Sometimes the record peels back the canopy and exposes a deeply sorrowful sky. Take “Fresh Air.” It moves with a cyclical, mournful pace. The track deals entirely in nostalgia, constructing a weeping harmonic texture that mimics the ache of seeking a permanent sanctuary in a deeply unstable reality. Similarly, “Blooming” turns its focus tightly inward. Its broken chords cascade with precise, continuous fluidity, playing like a private realization of inner vitality waking up from a long, bitter freeze.

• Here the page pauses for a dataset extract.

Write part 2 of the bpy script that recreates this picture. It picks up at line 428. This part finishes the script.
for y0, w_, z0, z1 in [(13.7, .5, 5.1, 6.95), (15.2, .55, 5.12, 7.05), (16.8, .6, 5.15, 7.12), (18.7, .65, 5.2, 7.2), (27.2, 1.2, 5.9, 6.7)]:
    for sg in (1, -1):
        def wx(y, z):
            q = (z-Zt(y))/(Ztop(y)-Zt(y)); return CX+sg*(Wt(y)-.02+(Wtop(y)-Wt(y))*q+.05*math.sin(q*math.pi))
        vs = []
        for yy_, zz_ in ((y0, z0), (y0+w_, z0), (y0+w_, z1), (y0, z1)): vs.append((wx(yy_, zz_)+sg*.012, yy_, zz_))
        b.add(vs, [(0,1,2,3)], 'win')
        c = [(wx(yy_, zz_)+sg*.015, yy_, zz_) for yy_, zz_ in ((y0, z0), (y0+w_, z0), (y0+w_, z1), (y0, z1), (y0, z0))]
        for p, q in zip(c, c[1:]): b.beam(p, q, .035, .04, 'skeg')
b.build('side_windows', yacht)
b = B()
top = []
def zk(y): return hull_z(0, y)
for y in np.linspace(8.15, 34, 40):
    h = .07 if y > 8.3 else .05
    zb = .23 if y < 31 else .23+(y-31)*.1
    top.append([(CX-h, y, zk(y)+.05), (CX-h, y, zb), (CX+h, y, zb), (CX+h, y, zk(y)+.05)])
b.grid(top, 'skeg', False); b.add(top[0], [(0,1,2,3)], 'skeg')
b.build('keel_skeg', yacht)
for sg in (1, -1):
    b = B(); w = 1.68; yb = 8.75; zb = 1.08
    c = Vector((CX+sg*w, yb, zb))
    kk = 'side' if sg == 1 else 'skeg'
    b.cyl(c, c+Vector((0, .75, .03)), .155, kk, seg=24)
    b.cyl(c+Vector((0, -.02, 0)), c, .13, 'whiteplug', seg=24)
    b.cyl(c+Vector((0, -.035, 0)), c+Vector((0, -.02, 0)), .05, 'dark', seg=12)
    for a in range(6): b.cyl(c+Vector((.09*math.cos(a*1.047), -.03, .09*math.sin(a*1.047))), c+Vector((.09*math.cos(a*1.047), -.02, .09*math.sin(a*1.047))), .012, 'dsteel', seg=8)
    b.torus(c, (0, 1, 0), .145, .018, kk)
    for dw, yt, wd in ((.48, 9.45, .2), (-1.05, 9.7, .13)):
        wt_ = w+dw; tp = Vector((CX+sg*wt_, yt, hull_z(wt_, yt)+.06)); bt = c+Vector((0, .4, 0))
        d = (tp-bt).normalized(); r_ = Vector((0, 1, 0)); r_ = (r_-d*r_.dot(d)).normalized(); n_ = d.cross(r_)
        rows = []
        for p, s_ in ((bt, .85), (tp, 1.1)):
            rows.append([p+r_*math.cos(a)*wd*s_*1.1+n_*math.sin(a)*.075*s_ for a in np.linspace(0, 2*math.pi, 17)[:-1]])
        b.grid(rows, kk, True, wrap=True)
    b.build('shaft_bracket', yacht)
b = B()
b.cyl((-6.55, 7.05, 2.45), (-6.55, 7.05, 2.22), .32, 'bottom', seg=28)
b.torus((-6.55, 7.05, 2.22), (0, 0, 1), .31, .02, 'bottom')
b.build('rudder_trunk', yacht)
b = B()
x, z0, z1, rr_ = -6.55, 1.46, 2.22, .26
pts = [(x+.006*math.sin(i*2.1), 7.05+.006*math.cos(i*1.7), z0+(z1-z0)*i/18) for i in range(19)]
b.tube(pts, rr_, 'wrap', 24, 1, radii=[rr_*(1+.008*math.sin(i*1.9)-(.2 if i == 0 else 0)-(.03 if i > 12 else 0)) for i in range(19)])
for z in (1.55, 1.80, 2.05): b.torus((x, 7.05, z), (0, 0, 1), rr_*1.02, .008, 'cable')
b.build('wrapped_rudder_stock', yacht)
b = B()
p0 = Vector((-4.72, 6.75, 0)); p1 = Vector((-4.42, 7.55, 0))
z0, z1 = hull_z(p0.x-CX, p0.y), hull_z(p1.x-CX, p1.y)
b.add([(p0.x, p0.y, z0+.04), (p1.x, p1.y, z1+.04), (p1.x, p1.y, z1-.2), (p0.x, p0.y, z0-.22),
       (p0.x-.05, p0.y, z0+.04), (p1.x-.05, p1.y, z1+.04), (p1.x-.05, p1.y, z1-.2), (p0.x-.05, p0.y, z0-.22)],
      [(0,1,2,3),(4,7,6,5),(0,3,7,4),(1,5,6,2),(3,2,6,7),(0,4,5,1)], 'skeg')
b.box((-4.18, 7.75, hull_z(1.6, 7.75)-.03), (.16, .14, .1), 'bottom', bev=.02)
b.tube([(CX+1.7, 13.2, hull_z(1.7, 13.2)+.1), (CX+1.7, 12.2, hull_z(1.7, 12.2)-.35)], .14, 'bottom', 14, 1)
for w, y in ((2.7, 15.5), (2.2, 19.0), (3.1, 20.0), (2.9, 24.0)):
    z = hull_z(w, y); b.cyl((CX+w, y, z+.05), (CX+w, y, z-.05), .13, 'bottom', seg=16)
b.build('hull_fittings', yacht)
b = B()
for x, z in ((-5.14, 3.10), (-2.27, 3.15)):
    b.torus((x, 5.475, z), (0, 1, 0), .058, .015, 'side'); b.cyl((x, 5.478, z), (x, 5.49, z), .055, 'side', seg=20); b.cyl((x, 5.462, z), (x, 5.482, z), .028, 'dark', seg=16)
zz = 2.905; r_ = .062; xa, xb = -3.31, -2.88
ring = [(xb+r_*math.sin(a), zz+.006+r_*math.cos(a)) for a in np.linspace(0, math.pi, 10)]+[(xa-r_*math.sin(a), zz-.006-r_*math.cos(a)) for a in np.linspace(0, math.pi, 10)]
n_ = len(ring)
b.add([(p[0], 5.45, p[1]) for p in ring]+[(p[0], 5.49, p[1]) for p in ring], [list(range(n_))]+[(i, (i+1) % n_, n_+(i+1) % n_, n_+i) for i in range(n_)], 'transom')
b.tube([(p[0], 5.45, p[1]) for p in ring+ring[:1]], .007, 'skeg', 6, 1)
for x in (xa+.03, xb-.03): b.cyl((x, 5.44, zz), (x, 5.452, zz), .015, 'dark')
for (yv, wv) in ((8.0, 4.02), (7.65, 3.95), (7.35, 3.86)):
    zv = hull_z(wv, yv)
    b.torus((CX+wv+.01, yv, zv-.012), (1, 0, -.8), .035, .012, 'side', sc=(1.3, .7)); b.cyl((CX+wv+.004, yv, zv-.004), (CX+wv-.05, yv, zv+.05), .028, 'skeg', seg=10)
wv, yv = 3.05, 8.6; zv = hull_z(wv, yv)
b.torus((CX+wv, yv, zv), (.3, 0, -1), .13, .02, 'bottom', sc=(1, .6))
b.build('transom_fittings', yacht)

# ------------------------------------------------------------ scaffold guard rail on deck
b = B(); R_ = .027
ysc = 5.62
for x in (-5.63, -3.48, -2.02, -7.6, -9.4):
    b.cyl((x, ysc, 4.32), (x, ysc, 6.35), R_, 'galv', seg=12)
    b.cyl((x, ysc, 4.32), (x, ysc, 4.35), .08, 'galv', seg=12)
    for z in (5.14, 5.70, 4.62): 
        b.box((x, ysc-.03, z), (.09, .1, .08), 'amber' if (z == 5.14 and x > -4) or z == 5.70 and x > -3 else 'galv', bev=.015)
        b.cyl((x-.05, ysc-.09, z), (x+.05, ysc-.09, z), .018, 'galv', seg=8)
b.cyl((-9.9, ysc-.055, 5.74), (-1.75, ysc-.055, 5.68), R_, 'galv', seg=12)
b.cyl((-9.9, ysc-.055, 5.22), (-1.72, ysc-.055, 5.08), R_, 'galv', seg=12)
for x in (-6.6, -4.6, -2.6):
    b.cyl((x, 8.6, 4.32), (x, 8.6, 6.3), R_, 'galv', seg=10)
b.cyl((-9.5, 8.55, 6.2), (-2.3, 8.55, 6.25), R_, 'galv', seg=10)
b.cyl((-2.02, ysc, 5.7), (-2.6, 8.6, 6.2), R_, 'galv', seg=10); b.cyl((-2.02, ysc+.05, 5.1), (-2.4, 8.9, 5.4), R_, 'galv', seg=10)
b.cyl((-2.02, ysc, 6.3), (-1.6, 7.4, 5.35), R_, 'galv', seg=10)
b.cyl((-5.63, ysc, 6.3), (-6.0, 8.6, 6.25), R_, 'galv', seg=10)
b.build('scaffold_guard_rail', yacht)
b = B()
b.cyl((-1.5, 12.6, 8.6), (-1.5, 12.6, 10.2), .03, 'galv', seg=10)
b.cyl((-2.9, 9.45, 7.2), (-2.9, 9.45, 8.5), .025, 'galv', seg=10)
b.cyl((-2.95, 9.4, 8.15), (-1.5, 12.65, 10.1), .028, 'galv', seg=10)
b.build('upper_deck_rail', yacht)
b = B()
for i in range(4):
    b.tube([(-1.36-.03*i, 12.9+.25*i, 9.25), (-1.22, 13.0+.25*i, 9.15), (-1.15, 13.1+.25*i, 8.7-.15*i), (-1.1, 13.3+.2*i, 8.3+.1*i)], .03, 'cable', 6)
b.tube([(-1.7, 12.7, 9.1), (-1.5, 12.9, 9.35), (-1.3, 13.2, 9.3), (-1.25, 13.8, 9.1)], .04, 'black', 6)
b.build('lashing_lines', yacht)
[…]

The album remains beautifully unafraid of the dark. “Circles” operates on a haunting, primal tension, using ambient folk aesthetics and sweeping vocal lines to confront the absolute chaos of the subconscious mind. You easily lose your footing in its hypnotic undertow. Then you hit “Wall of Mine,” a track drenched in atmospheric art pop that painfully mirrors the frustrating cycle of rising effort and falling despair. The emotional weight here is heavy, practically dragging you through an auditory simulation of isolation against self-imposed boundaries.

Yet, Monne refuses to leave us stranded in that despair. Songs like “Otter & The Fox” chart the vast distances between contrasting human natures with a sweeping chamber folk climax, proving that radical empathy might be our only reliable bridge. Meanwhile, the delicate dream pop of “Shooting Star” projects our vulnerabilities up into the cosmos, searching for quiet guardianship.
If we are all wandering through this feral, overgrown mess of human experience together, shouldn’t we at least choose a soundtrack that makes the terrifying unknown sound this inviting?